Write out every entry precisely as given, leaving the pictures out.

[START Data provided]

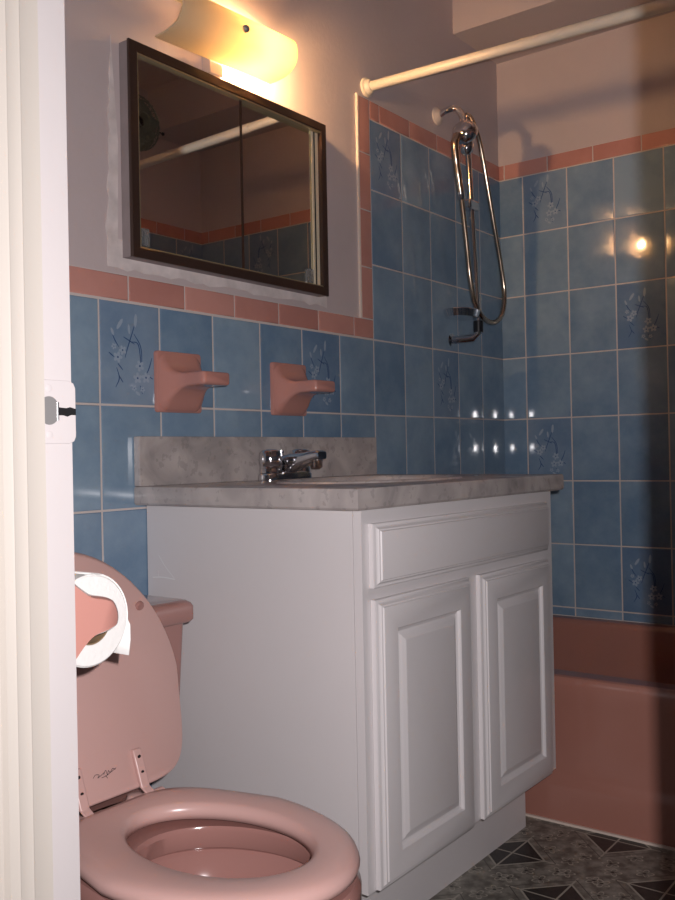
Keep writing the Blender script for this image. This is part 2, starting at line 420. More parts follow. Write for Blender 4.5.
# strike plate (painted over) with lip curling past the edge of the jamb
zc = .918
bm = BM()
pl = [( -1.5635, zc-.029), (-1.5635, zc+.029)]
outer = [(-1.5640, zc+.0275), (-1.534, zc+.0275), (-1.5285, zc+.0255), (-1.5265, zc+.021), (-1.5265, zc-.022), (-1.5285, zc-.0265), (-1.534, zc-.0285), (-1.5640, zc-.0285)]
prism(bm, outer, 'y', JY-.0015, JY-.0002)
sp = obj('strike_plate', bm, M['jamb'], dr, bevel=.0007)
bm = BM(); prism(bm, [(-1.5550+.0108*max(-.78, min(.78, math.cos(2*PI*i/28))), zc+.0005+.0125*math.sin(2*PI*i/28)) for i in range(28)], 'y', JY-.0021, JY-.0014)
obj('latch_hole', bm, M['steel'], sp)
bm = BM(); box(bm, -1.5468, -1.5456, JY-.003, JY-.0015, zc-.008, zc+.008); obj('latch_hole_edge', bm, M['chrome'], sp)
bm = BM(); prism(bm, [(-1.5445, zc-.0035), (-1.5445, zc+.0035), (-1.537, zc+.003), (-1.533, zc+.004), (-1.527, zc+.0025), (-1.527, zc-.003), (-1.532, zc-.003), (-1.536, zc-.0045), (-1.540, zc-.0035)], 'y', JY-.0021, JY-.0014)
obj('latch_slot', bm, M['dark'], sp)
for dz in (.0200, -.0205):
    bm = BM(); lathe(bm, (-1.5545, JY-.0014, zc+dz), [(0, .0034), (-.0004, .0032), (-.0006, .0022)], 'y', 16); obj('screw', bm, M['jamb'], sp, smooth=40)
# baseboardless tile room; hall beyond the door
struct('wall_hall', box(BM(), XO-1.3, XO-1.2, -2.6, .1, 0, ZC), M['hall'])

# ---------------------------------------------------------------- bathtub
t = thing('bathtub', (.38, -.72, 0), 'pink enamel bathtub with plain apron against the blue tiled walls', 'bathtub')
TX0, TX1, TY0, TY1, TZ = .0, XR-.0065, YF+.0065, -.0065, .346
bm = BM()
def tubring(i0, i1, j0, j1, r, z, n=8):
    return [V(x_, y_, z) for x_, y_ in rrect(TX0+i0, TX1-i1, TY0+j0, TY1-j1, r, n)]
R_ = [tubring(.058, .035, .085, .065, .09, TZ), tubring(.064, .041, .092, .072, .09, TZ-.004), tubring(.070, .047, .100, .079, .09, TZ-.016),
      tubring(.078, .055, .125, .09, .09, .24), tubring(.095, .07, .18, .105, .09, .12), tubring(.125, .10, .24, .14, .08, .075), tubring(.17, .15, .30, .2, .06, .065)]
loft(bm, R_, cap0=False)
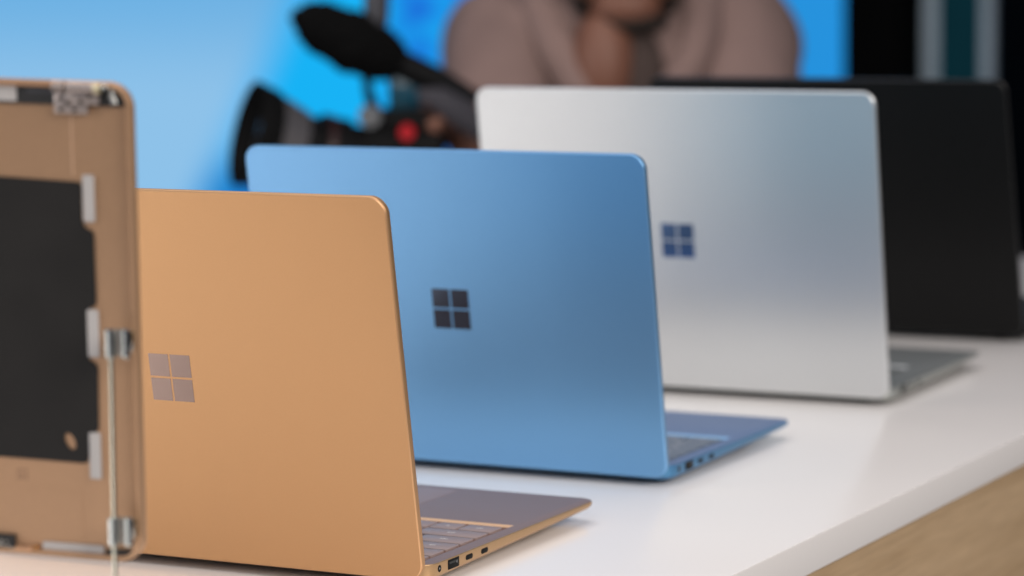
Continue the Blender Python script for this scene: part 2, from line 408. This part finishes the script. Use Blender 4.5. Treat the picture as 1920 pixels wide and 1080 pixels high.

[END Data provided]

■ Answer to this task ■
Keep writing the Blender script for this image. This is part 2, starting at line 420. More parts follow. Write for Blender 4.5.
# strike plate (painted over) with lip curling past the edge of the jamb
zc = .918
bm = BM()
pl = [( -1.5635, zc-.029), (-1.5635, zc+.029)]
outer = [(-1.5640, zc+.0275), (-1.534, zc+.0275), (-1.5285, zc+.0255), (-1.5265, zc+.021), (-1.5265, zc-.022), (-1.5285, zc-.0265), (-1.534, zc-.0285), (-1.5640, zc-.0285)]
prism(bm, outer, 'y', JY-.0015, JY-.0002)
sp = obj('strike_plate', bm, M['jamb'], dr, bevel=.0007)
bm = BM(); prism(bm, [(-1.5550+.0108*max(-.78, min(.78, math.cos(2*PI*i/28))), zc+.0005+.0125*math.sin(2*PI*i/28)) for i in range(28)], 'y', JY-.0021, JY-.0014)
obj('latch_hole', bm, M['steel'], sp)
bm = BM(); box(bm, -1.5468, -1.5456, JY-.003, JY-.0015, zc-.008, zc+.008); obj('latch_hole_edge', bm, M['chrome'], sp)
bm = BM(); prism(bm, [(-1.5445, zc-.0035), (-1.5445, zc+.0035), (-1.537, zc+.003), (-1.533, zc+.004), (-1.527, zc+.0025), (-1.527, zc-.003), (-1.532, zc-.003), (-1.536, zc-.0045), (-1.540, zc-.0035)], 'y', JY-.0021, JY-.0014)
obj('latch_slot', bm, M['dark'], sp)
for dz in (.0200, -.0205):
    bm = BM(); lathe(bm, (-1.5545, JY-.0014, zc+dz), [(0, .0034), (-.0004, .0032), (-.0006, .0022)], 'y', 16); obj('screw', bm, M['jamb'], sp, smooth=40)
# baseboardless tile room; hall beyond the door
struct('wall_hall', box(BM(), XO-1.3, XO-1.2, -2.6, .1, 0, ZC), M['hall'])

# ---------------------------------------------------------------- bathtub
t = thing('bathtub', (.38, -.72, 0), 'pink enamel bathtub with plain apron against the blue tiled walls', 'bathtub')
TX0, TX1, TY0, TY1, TZ = .0, XR-.0065, YF+.0065, -.0065, .346
bm = BM()
def tubring(i0, i1, j0, j1, r, z, n=8):
    return [V(x_, y_, z) for x_, y_ in rrect(TX0+i0, TX1-i1, TY0+j0, TY1-j1, r, n)]
R_ = [tubring(.058, .035, .085, .065, .09, TZ), tubring(.064, .041, .092, .072, .09, TZ-.004), tubring(.070, .047, .100, .079, .09, TZ-.016),
      tubring(.078, .055, .125, .09, .09, .24), tubring(.095, .07, .18, .105, .09, .12), tubring(.125, .10, .24, .14, .08, .075), tubring(.17, .15, .30, .2, .06, .065)]
loft(bm, R_, cap0=False)
Continue the Blender Python script for this scene: part 2, from line 408. This part finishes the script. Use Blender 4.5. Treat the picture as 1920 pixels wide and 1080 pixels high.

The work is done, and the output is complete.